> Input material
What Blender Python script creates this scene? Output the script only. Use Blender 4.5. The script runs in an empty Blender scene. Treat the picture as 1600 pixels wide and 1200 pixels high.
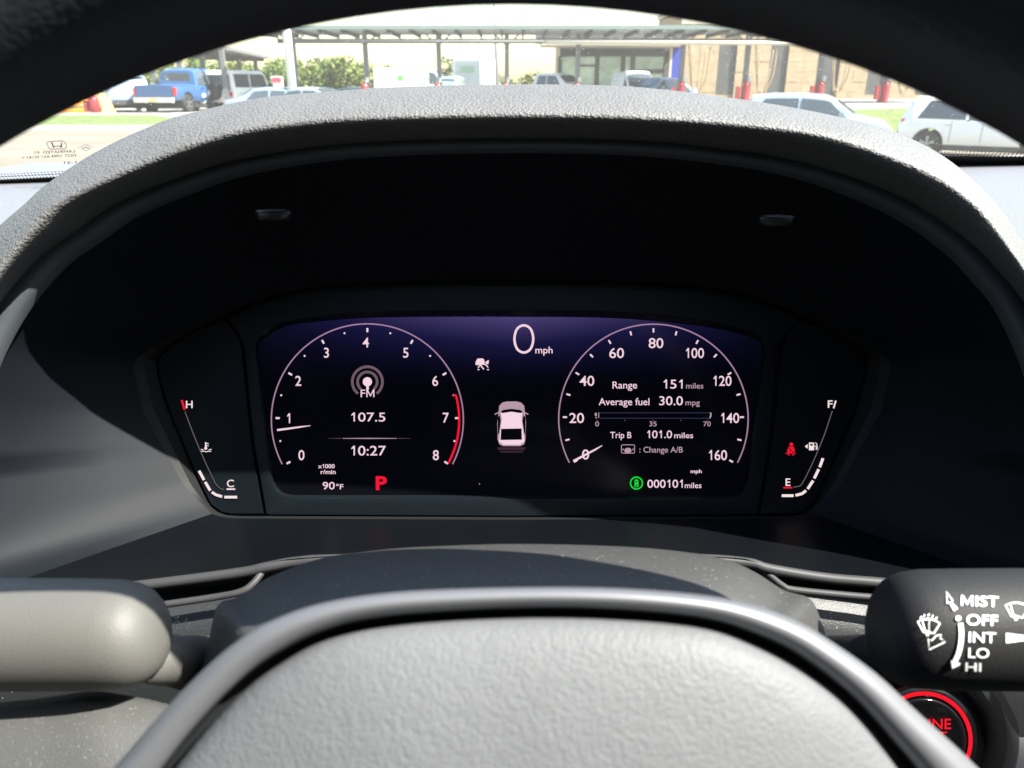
import bpy, math, random
import numpy as np
from mathutils import Vector, Matrix
random.seed(7)
sc = bpy.context.scene
C = sc.collection
PI = math.pi

# ------------------------------------------------------------------ camera
A = math.radians(21.18)
CAM = Vector((0, 0, 1.25))
FW = Vector((0, math.cos(A), -math.sin(A)))
UP = Vector((0, math.sin(A), math.cos(A)))
RT = Vector((1, 0, 0))
cam = bpy.data.cameras.new('camera')
cam.lens = 27; cam.sensor_width = 36
cam.clip_start = 0.01; cam.clip_end = 3000
cam.dof.use_dof = True; cam.dof.focus_distance = 0.385; cam.dof.aperture_fstop = 22
co = bpy.data.objects.new('camera', cam); C.objects.link(co)
co.location = CAM; co.rotation_euler = (PI / 2 - A, 0, 0)
sc.camera = co

# ------------------------------------------------------------------ light
SUN = Vector((0.60, -0.215, 0.77)).normalized()
w = bpy.data.worlds.new('World'); sc.world = w; w.use_nodes = True
nt = w.node_tree; bg = nt.nodes['Background']
sky = nt.nodes.new('ShaderNodeTexSky'); sky.sky_type = 'NISHITA'; sky.sun_disc = False
sky.sun_elevation = math.asin(SUN.z); sky.sun_rotation = math.atan2(SUN.x, SUN.y)
sky.air_density = 1.5; sky.dust_density = 1.2; sky.ozone_density = 1.0
nt.links.new(sky.outputs[0], bg.inputs[0]); bg.inputs[1].default_value = 0.085
sl = bpy.data.lights.new('sun', 'SUN'); sl.energy = 4.8; sl.angle = math.radians(0.5); sl.color = (1.0, 0.95, 0.87)
so = bpy.data.objects.new('sun', sl); C.objects.link(so)
so.rotation_euler = SUN.to_track_quat('Z', 'Y').to_euler(); so.location = (3, -3, 8)
vs = sc.view_settings
vs.view_transform = 'Standard'; vs.look = 'None'; vs.gamma = 1; vs.use_curve_mapping = False
vs.exposure = 2.25
EXPO = 2 ** vs.exposure

# ------------------------------------------------------------------ helpers
def P(px, py, d):
    """point seen at photo pixel (px,py), d metres along the viewing axis"""
    px, py, d = float(px), float(py), float(d)
    return CAM + d * (FW + (px - 800) / 1200 * RT + (600 - py) / 1200 * UP)
def Wp(px, py, y):
    """point seen at the pixel, on the upright plane at world distance y"""
    k = FW + (px - 800) / 1200 * RT + (600 - py) / 1200 * UP
    return CAM + k * (y / k.y)
def Wx(px, y): return Wp(px, 140, y).x
def Wz(py, y): return Wp(800, py, y).z

def empty(name, loc, label, cat, group=None, rz=0):
    o = bpy.data.objects.new(name, None); C.objects.link(o)
    o.location = loc; o.rotation_euler = (0, 0, rz); o.empty_display_size = .05
    o['label'] = label; o['category'] = cat
    if group: o['group'] = group
    return o
def tag(o, label, cat, group=None):
    o['label'] = label; o['category'] = cat
    if group: o['group'] = group
    return o
def part(name, V, F, mat, parent=None, smooth=True, world=True, kind=None, auto=None):
    off = Vector((0, 0, 0))
    if world:
        p = parent
        while p is not None: off += p.location; p = p.parent
    elif parent is None: pass
    me = bpy.data.meshes.new(name)
    me.from_pydata([tuple(Vector(v) - off) for v in V], [], F)
    me.validate(); me.update()
    if mat: me.materials.append(mat)
    if smooth: me.polygons.foreach_set('use_smooth', [True] * len(me.polygons))
    o = bpy.data.objects.new(name, me); C.objects.link(o); o.parent = parent
    if kind: o['kind'] = kind
    if auto is not None: me.set_sharp_from_angle(angle=math.radians(auto))
    return o
def box_vf(x0, x1, y0, y1, z0, z1):
    V = [(x0,y0,z0),(x1,y0,z0),(x1,y1,z0),(x0,y1,z0),(x0,y0,z1),(x1,y0,z1),(x1,y1,z1),(x0,y1,z1)]
    return V, [(0,3,2,1),(4,5,6,7),(0,1,5,4),(1,2,6,5),(2,3,7,6),(3,0,4,7)]
class MB:
    def __init__(s): s.V = []; s.F = []
    def add(s, V, F):
        n = len(s.V); s.V += [tuple(v) for v in V]; s.F += [tuple(i + n for i in f) for f in F]; return s
    def box(s, *a): return s.add(*box_vf(*a))
    def build(s, name, mat, parent=None, **k): return part(name, s.V, s.F, mat, parent, **k)
def tube_vf(pts, r, n=10, cap=True):
    pts = [Vector(p) for p in pts]; V = []; F = []
    rs = r if isinstance(r, (list, tuple)) else [r] * len(pts)
    for i, p in enumerate(pts):
        t = (pts[min(i+1, len(pts)-1)] - pts[max(i-1, 0)]).normalized()
        a = t.cross(Vector((0.13, 0.2, 1)) if abs(t.z) < .9 else Vector((1, .1, 0))).normalized(); b = t.cross(a)
        for k in range(n):
            q = 2 * PI * k / n; V.append(p + rs[i] * (math.cos(q) * a + math.sin(q) * b))
    for i in range(len(pts) - 1):
        for k in range(n):
            F.append((i*n+k, i*n+(k+1) % n, (i+1)*n+(k+1) % n, (i+1)*n+k))
    if cap: F.append(tuple(range(n-1, -1, -1))); F.append(tuple((len(pts)-1)*n + k for k in range(n)))
    return V, F
def loft(rows, closed=False, flip=False):
    n = len(rows[0]); V = [v for r in rows for v in r]; F = []
    for i in range(len(rows) - 1):
        for k in range(n if closed else n - 1):
            q = (i*n+k, i*n+(k+1) % n, (i+1)*n+(k+1) % n, (i+1)*n+k)
            F.append(q[::-1] if flip else q)
    return V, F
def catmull(pts, m=12, closed=False):
    p = [np.array(q, float) for q in pts]; out = []
    n = len(p)
    for i in range(n if closed else n - 1):
        if closed: a, b, c, d = p[i-1], p[i], p[(i+1) % n], p[(i+2) % n]
        else: a, b, c, d = p[max(i-1, 0)], p[i], p[i+1], p[min(i+2, n-1)]
        for k in range(m):
            t = k / m
            out.append(.5*((2*b)+(-a+c)*t+(2*a-5*b+4*c-d)*t*t+(-a+3*b-3*c+d)*t**3))
    if not closed: out.append(p[-1])
    return out
def polar(pts, cx, cy, closed=True, m=10, linear=False):
    if linear: m = 60
   
    """radius function of an outline about a centre (y up)"""
    s = np.array([q for q in (catmull(pts, m, closed) if not linear else
        [np.array(pts[i])*(1-k/m)+np.array(pts[(i+1)%len(pts)])*(k/m) for i in range(len(pts) if closed else len(pts)-1) for k in range(m)])])
    th = np.arctan2(cy - s[:, 1], s[:, 0] - cx); r = np.hypot(s[:, 0]-cx, s[:, 1]-cy)
    o = np.argsort(th); th, r = th[o], r[o]
    return lambda t: float(np.interp((t + PI) % (2*PI) - PI, th, r, period=2*PI))

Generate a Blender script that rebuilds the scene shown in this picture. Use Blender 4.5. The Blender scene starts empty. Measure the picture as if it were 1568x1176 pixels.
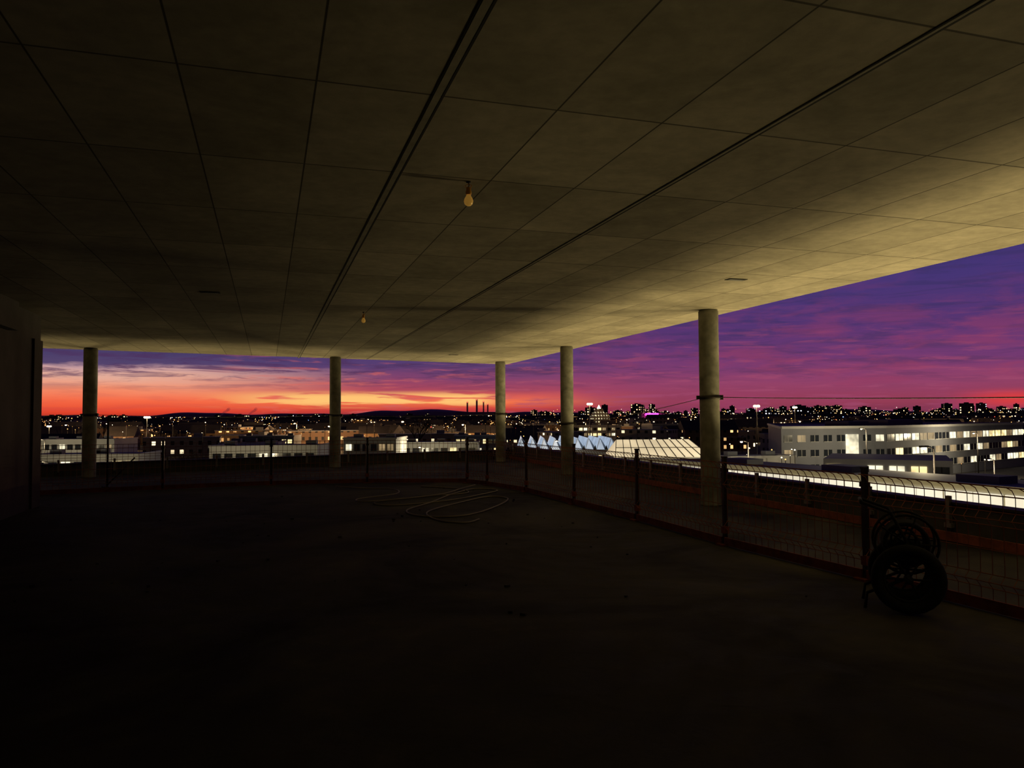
import bpy, math, random
from mathutils import Vector, Matrix
random.seed(7)
scene = bpy.context.scene
scene.view_settings.view_transform = 'Standard'
scene.view_settings.look = 'None'

# ------------------------------------------------------------------ helpers
def lin(c):
    return tuple(((v/255.0)/12.92 if v/255.0 <= .04045 else ((v/255.0+.055)/1.055)**2.4) for v in c) + (1.0,)

class NT:
    def __init__(s, tree): s.t = tree; s.n = tree.nodes; s.l = tree.links
    def new(s, typ, **kw):
        nd = s.n.new(typ)
        for k, v in kw.items(): setattr(nd, k, v)
        return nd
    def link(s, a, b): s.l.new(a, b)
    def put(s, sock, v):
        if isinstance(v, bpy.types.NodeSocket): s.l.new(v, sock)
        else: sock.default_value = v
    def math(s, op, a, b=0.0, c=None, clamp=False):
        nd = s.new('ShaderNodeMath', operation=op, use_clamp=clamp)
        s.put(nd.inputs[0], a); s.put(nd.inputs[1], b)
        if c is not None: s.put(nd.inputs[2], c)
        return nd.outputs[0]
    def maprange(s, v, a, b, c, d, smooth=True):
        nd = s.new('ShaderNodeMapRange', interpolation_type='SMOOTHSTEP' if smooth else 'LINEAR')
        for i, x in enumerate((v, a, b, c, d)): s.put(nd.inputs[i], x)
        return nd.outputs[0]
    def mix(s, f, a, b, blend='MIX'):
        nd = s.new('ShaderNodeMix', data_type='RGBA', blend_type=blend)
        s.put(nd.inputs[0], f); s.put(nd.inputs[6], a); s.put(nd.inputs[7], b)
        return nd.outputs[2]
    def ramp(s, fac, stops):
        nd = s.new('ShaderNodeValToRGB')
        el = nd.color_ramp.elements
        while len(el) > 1: el.remove(el[0])
        el[0].position = stops[0][0]; el[0].color = stops[0][1]
        for p, c in stops[1:]:
            e = el.new(p); e.color = c
        s.put(nd.inputs[0], fac)
        return nd.outputs[0]
    def noise(s, vec, scale, detail=3, rough=.5, dist=0.0):
        nd = s.new('ShaderNodeTexNoise')
        s.put(nd.inputs['Vector'], vec)
        nd.inputs['Scale'].default_value = scale; nd.inputs['Detail'].default_value = detail
        nd.inputs['Roughness'].default_value = rough; nd.inputs['Distortion'].default_value = dist
        return nd.outputs['Fac']
    def comb(s, x, y, z):
        nd = s.new('ShaderNodeCombineXYZ')
        s.put(nd.inputs[0], x); s.put(nd.inputs[1], y); s.put(nd.inputs[2], z)
        return nd.outputs[0]

def newmat(name):
    m = bpy.data.materials.new(name); m.use_nodes = True
    nt = NT(m.node_tree); bs = m.node_tree.nodes['Principled BSDF']
    return m, nt, bs

def simple(name, col, rough=.8, metal=0.0, var=.25, scale=4.0, bump=0.0):
    m, nt, bs = newmat(name)
    tc = nt.new('ShaderNodeTexCoord')
    n = nt.noise(tc.outputs['Object'], scale, 3, .6)
    f = nt.maprange(n, .25, .75, 1-var, 1+var, False)
    c = nt.new('ShaderNodeVectorMath', operation='SCALE'); c.inputs[0].default_value = col
    nt.put(c.inputs['Scale'], f)
    nt.link(c.outputs[0], bs.inputs['Base Color'])
    bs.inputs['Roughness'].default_value = rough; bs.inputs['Metallic'].default_value = metal
    if bump:
        b = nt.new('ShaderNodeBump'); b.inputs['Strength'].default_value = bump; b.inputs['Distance'].default_value = .02
        nt.link(n, b.inputs['Height']); nt.link(b.outputs[0], bs.inputs['Normal'])
    return m

def emis(name, col, strength, base=(.05,.05,.05), var=0.0, scale=1.0, sample=False):
    m, nt, bs = newmat(name)
    bs.inputs['Base Color'].default_value = (*base, 1)
    bs.inputs['Emission Color'].default_value = (*col, 1)
    if var:
        g = nt.new('ShaderNodeNewGeometry')
        n = nt.noise(g.outputs['Position'], scale, 2, .6)
        nt.link(nt.maprange(n, .3, .7, strength*(1-var), strength*(1+var), False), bs.inputs['Emission Strength'])
    else:
        bs.inputs['Emission Strength'].default_value = strength
    if not sample: m.cycles.emission_sampling = 'NONE'
    return m

class B:
    """mesh accumulator"""
    def __init__(s): s.v = []; s.f = []; s.m = []; s.sm = []
    def add(s, vs, fs, m=0, smooth=False):
        o = len(s.v); s.v += [tuple(v) for v in vs]
        for f in fs: s.f.append([i+o for i in f]); s.m.append(m); s.sm.append(smooth)
    def box(s, c, size, rot=0.0, m=0):
        hx, hy, hz = size[0]/2, size[1]/2, size[2]/2
        co, si = math.cos(rot), math.sin(rot)
        vs = []
        for z in (-hz, hz):
            for x, y in ((-hx,-hy),(hx,-hy),(hx,hy),(-hx,hy)):
                vs.append((c[0]+x*co-y*si, c[1]+x*si+y*co, c[2]+z))
        s.add(vs, [(3,2,1,0),(4,5,6,7),(0,1,5,4),(1,2,6,5),(2,3,7,6),(3,0,4,7)], m)
    def beam(s, p0, p1, w, h, m=0):
        p0 = Vector(p0); p1 = Vector(p1); d = (p1-p0).normalized()
        up = Vector((0,0,1)) if abs(d.z) < .95 else Vector((0,1,0))
        a = d.cross(up).normalized()*w/2; b = a.cross(d).normalized()*h/2
        vs = [p0-a-b, p0+a-b, p0+a+b, p0-a+b, p1-a-b, p1+a-b, p1+a+b, p1-a+b]
        s.add(vs, [(0,1,2,3),(7,6,5,4),(0,4,5,1),(1,5,6,2),(2,6,7,3),(3,7,4,0)], m)
    def tube(s, pts, r, n=6, m=0, closed=False, rs=None, cap=True):
        pts = [Vector(p) for p in pts]; k = len(pts); vs = []
        prev = None
        for i, p in enumerate(pts):
            if closed: d = pts[(i+1) % k]-pts[i-1]
            else: d = pts[min(i+1, k-1)]-pts[max(i-1, 0)]
            d.normalize()
            if prev is None:
                ref = Vector((0,0,1)) if abs(d.z) < .9 else Vector((1,0,0))
                a = d.cross(ref).normalized()
            else:
                a = (prev-d*prev.dot(d)).normalized()
            prev = a; b = d.cross(a)
            rr = rs[i] if rs else r
            for j in range(n):
                t = 2*math.pi*j/n
                vs.append(p+a*rr*math.cos(t)+b*rr*math.sin(t))
        fs = []
        for i in range(k if closed else k-1):
            i2 = (i+1) % k
            for j in range(n):
                j2 = (j+1) % n
                fs.append((i*n+j, i*n+j2, i2*n+j2, i2*n+j))
        if not closed and cap:
            fs.append(tuple(range(n))[::-1]); fs.append(tuple((k-1)*n+j for j in range(n)))
        s.add(vs, fs, m, n > 5)
    def prism(s, poly, z0, z1, m=0, mtop=None):
        n = len(poly)
        a = sum(poly[i][0]*poly[(i+1)%n][1]-poly[(i+1)%n][0]*poly[i][1] for i in range(n))
        if a < 0: poly = poly[::-1]
        vs = [(x,y,z0) for x,y in poly]+[(x,y,z1) for x,y in poly]
        s.add(vs, [tuple(range(n))[::-1]]+[(i,(i+1)%n,n+(i+1)%n,n+i) for i in range(n)], m)
        s.add([(x,y,z1) for x,y in poly], [tuple(range(n))], m if mtop is None else mtop)
    def lathe(s, c, prof, n=16, m=0):
        vs = []
        for r, z in prof:
            for j in range(n):
                t = 2*math.pi*j/n
                vs.append((c[0]+r*math.cos(t), c[1]+r*math.sin(t), c[2]+z))
        fs = []
        for i in range(len(prof)-1):
            for j in range(n):
                j2 = (j+1) % n
                fs.append((i*n+j, i*n+j2, (i+1)*n+j2, (i+1)*n+j))
        fs.append(tuple(range(n))[::-1]); fs.append(tuple((len(prof)-1)*n+j for j in range(n)))
        s.add(vs, fs, m, True)
    def octa(s, c, r, m=0):
        x,y,z = c
        s.add([(x+r,y,z),(x-r,y,z),(x,y+r,z),(x,y-r,z),(x,y,z+r),(x,y,z-r)],
              [(0,2,4),(2,1,4),(1,3,4),(3,0,4),(2,0,5),(1,2,5),(3,1,5),(0,3,5)], m)
    def obj(s, name, mats, origin=(0,0,0)):
        me = bpy.data.meshes.new(name)
        me.from_pydata([(v[0]-origin[0], v[1]-origin[1], v[2]-origin[2]) for v in s.v], [], s.f)
        for m in mats: me.materials.append(m)
        me.polygons.foreach_set('material_index', s.m)
        me.polygons.foreach_set('use_smooth', s.sm)
        me.update()
        o = bpy.data.objects.new(name, me); o.location = origin
        scene.collection.objects.link(o)
        return o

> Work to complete
Please transcribe, word for word, every line from the first line of the records above through the line containing "sc.camera = co", and leave out any pictures.

> Final result
What Blender Python script creates this scene? Output the script only. Use Blender 4.5. The script runs in an empty Blender scene. Treat the picture as 1600 pixels wide and 1200 pixels high.
import bpy, math, random
import numpy as np
from mathutils import Vector, Matrix
random.seed(7)
sc = bpy.context.scene
C = sc.collection
PI = math.pi

# ------------------------------------------------------------------ camera
A = math.radians(21.18)
CAM = Vector((0, 0, 1.25))
FW = Vector((0, math.cos(A), -math.sin(A)))
UP = Vector((0, math.sin(A), math.cos(A)))
RT = Vector((1, 0, 0))
cam = bpy.data.cameras.new('camera')
cam.lens = 27; cam.sensor_width = 36
cam.clip_start = 0.01; cam.clip_end = 3000
cam.dof.use_dof = True; cam.dof.focus_distance = 0.385; cam.dof.aperture_fstop = 22
co = bpy.data.objects.new('camera', cam); C.objects.link(co)
co.location = CAM; co.rotation_euler = (PI / 2 - A, 0, 0)
sc.camera = co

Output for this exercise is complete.